ITV News witnesses desperate refugees unhindered by winter temperatures and high seas trying to reach Greece
There was another sobering reminder of the human cost of Europe's refugee crisis on Thursday as politicians clashed over whether Britain was doing enough to help.
David Cameron said the government would accept more child refugees, but mainly from camps near Syria.
It came as 10 children and 15 adults - Iraqi and Syrian refugees - drowned when their boat capsized off Greece.
ITV News Senior International Correspondent John Irvine filed this report from a rescue ship in the Aegean Sea.
Logic suggested that winter would herald a dramatic reduction in the number of refugees and migrants trying to make the crossing from Turkey to the eastern Greek islands.
But it hasn’t turned out that way.
Desperation and greed are more powerful spurs than high seas and cold are deterrents.
The desperate are the tens of thousands who continue to flee war and hopelessness in Syria, Iraq and Afghanistan.
The greedy are the Turkish smugglers who charge exorbitant amounts of money for the illegal crossing across the Aegean Sea.
Last night’s tragedy off the island of Samos brings the number of people who have drowned in this sea so far this January to well over 150 – and those are only the deaths the authorities know about.
The drownings are happening at an average rate of more than six every day.
Myself and ITV News cameraman Sean Swan are on board a rescue ship called MOAS Responder.
MOAS (Migrant Offshore Aid Station) is a charity set up in 2014 in response to the migration from Libya to the Italian islands of Lampadusa and Sicily.
It now has rescue ships patrolling the Mediterranean, the Aegean and the Andaman seas.
In the early hours of this morning we were 20 miles south of the tragic Samos sinking ready to respond to any calamities that might occur in the area designated our responsibility by the Greek coastguard.
Around 2am the radar showed a small boat next to a rocky outcrop.
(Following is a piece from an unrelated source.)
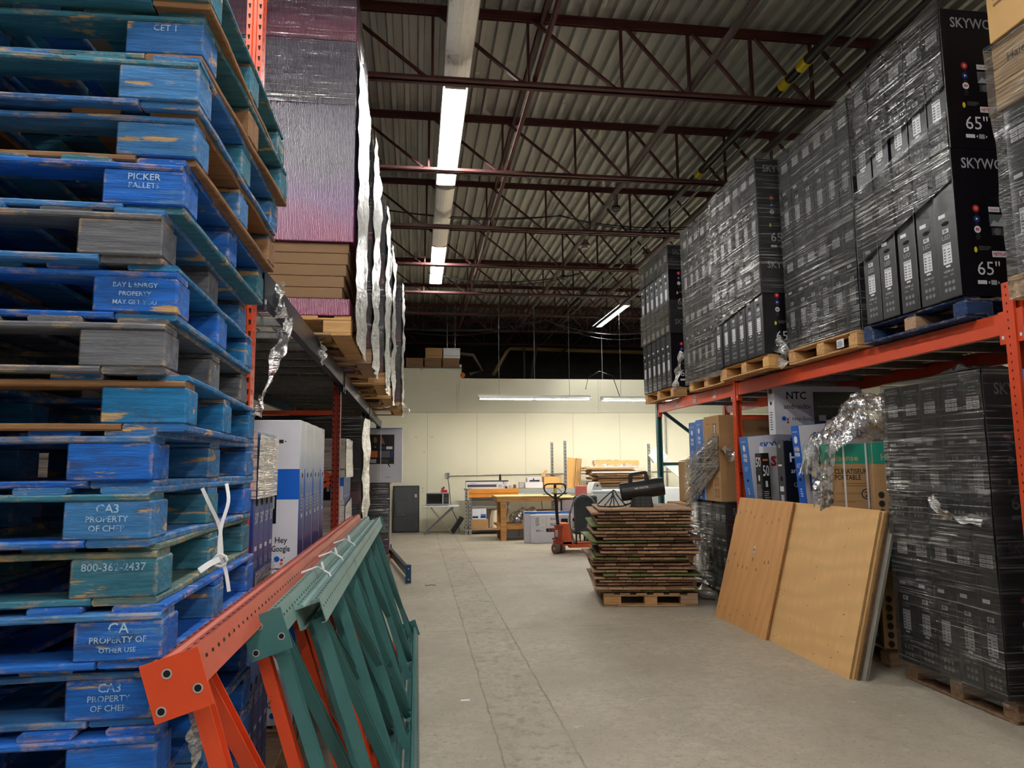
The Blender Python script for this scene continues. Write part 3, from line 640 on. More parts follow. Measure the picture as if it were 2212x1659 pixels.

We approached and trained a searchlight.
We saw people scrambling onto the rocks. Bobbing in the water was a small speedboat. It turned out 30 souls had been crammed on board.
The smuggler didn’t hang about. He gunned his engines and headed for Turkish waters. His night’s work would have earned him around 30,000 euros.
MOAS Responder is a mothership from which one rescue launch was lowered into the water.
There are two such launches on board. They are called Alan and Ghalib after the boys who drowned off Turkey last summer. The image of Alan’s small body washed up on a Bodrum beach has become the defining picture of this crisis.
The crew of the launch went to make sure the refugees and migrants were okay and to arrange help for them on the small island on which they had been abandoned.
Among them was a one-legged man on crutches. It takes determination to go through the terror and indignities that are the lot of these people.